§ **TASK PROMPT**: Show every line below where "scene" can be found.

§ **DATASET CONTENT**:

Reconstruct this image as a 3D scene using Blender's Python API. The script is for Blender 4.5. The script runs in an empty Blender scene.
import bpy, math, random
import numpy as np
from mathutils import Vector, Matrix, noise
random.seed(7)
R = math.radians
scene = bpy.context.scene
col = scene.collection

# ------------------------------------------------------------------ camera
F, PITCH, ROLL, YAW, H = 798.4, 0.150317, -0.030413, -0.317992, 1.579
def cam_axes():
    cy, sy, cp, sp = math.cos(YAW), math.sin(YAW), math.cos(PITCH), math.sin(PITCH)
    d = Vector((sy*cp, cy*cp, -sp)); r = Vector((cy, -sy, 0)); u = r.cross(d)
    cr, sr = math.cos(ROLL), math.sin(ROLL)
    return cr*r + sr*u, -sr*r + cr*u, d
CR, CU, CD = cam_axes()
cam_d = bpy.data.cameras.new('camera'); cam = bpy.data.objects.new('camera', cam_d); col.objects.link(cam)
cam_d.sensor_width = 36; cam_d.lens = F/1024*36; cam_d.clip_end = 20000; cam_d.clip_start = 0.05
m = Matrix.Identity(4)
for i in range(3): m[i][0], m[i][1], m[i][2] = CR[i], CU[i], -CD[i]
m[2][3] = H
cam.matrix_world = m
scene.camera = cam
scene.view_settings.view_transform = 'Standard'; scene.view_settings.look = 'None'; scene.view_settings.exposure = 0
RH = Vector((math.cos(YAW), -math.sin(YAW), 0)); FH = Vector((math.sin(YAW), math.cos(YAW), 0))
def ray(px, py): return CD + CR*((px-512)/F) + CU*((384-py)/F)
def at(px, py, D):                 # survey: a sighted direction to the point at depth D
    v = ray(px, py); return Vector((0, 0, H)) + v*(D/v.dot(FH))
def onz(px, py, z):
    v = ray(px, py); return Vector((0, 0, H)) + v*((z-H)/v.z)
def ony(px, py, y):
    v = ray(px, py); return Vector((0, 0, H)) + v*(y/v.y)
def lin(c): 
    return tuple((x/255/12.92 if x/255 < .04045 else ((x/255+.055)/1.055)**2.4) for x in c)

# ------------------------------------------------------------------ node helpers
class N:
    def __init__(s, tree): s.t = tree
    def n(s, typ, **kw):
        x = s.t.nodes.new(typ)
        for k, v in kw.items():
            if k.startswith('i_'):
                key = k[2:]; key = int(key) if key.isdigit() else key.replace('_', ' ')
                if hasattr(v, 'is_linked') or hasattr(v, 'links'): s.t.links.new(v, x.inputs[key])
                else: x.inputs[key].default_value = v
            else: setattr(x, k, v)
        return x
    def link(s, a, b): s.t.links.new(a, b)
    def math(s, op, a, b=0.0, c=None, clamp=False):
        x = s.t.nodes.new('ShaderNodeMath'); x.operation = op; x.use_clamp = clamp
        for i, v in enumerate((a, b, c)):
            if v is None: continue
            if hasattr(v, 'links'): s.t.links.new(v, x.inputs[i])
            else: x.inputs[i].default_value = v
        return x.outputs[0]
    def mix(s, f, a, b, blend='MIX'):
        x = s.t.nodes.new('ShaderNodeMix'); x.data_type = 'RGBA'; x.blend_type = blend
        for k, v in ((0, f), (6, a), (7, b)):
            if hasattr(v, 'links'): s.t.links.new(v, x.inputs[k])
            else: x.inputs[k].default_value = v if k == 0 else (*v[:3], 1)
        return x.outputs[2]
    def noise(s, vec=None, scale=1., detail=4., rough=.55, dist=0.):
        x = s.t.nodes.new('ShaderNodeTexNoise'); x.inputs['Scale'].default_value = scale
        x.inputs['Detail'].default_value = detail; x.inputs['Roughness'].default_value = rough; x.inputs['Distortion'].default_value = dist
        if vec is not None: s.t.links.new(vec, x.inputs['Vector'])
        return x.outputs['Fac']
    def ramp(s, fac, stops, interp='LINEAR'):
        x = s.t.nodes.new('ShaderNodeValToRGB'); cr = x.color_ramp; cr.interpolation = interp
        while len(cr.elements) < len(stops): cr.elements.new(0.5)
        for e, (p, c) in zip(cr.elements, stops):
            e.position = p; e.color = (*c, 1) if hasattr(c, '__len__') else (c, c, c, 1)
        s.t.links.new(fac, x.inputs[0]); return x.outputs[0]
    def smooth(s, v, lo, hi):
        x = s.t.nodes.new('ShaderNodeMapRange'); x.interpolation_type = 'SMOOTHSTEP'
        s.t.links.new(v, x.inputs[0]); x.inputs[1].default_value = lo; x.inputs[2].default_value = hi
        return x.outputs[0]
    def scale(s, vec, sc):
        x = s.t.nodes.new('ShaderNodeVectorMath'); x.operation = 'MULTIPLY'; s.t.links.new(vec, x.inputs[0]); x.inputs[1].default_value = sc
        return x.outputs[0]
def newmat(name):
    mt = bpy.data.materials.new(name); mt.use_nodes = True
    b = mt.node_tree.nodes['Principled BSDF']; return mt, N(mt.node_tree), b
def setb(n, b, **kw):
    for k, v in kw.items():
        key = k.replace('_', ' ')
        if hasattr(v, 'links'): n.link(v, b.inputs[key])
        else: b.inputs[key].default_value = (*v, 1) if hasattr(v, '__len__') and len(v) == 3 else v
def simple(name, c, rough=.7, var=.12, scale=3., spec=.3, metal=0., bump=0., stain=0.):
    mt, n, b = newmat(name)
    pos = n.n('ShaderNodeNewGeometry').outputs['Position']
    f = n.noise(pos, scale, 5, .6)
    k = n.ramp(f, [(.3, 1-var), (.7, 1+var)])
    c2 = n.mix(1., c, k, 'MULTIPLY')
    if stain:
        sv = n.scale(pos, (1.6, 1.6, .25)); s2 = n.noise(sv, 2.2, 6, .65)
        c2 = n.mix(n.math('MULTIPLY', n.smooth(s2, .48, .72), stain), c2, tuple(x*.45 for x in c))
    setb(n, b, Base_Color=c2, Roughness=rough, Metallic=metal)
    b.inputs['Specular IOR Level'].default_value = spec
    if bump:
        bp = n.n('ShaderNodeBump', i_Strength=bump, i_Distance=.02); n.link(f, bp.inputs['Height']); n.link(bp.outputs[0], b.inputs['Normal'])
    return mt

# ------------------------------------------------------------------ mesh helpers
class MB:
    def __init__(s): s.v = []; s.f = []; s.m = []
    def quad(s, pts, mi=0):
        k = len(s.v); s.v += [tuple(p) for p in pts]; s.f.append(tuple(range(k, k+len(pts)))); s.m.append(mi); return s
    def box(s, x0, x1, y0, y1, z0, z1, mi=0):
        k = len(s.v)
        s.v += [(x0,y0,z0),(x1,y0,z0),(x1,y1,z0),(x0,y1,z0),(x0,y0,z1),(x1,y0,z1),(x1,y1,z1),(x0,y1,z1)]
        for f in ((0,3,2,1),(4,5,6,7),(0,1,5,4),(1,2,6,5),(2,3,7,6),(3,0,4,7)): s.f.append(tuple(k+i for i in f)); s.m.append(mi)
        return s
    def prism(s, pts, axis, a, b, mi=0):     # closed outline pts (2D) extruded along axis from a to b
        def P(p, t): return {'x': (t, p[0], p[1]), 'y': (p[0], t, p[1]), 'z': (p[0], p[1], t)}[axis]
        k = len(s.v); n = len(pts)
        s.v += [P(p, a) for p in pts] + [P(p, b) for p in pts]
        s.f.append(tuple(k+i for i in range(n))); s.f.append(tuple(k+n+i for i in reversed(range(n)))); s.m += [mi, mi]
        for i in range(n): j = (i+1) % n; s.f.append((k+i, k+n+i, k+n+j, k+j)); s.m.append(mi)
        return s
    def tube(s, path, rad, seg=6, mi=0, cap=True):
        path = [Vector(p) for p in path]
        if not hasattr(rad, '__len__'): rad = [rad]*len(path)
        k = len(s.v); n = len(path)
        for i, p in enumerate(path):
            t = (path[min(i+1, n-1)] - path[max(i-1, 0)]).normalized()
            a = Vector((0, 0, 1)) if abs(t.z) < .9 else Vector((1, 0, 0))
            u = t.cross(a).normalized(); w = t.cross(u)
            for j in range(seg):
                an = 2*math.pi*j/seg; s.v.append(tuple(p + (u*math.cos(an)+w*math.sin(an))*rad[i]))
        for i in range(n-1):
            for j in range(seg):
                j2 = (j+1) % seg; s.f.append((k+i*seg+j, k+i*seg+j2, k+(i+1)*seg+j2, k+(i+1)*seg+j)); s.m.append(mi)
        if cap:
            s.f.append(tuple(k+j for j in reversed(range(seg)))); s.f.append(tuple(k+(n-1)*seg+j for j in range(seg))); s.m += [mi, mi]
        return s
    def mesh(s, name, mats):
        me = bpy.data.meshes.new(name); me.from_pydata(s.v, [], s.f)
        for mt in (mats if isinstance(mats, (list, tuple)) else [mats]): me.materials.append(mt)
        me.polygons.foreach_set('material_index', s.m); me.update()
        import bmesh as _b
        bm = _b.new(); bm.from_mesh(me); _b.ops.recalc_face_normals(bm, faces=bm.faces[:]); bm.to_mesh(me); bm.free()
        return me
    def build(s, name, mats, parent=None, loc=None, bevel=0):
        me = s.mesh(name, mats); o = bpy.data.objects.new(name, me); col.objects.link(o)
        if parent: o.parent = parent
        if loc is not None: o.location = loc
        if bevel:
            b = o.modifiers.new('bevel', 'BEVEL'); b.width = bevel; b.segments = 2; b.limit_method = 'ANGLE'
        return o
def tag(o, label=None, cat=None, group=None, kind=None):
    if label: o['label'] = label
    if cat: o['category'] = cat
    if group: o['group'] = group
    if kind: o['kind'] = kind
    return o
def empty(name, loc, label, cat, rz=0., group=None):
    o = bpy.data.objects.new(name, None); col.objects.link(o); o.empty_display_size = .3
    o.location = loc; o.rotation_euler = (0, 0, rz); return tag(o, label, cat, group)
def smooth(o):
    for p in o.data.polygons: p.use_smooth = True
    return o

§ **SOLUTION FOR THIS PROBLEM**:
Reconstruct this image as a 3D scene using Blender's Python API. The script is for Blender 4.5. The script runs in an empty Blender scene.
scene = bpy.context.scene
col = scene.collection
scene.camera = cam
scene.view_settings.view_transform = 'Standard'; scene.view_settings.look = 'None'; scene.view_settings.exposure = 0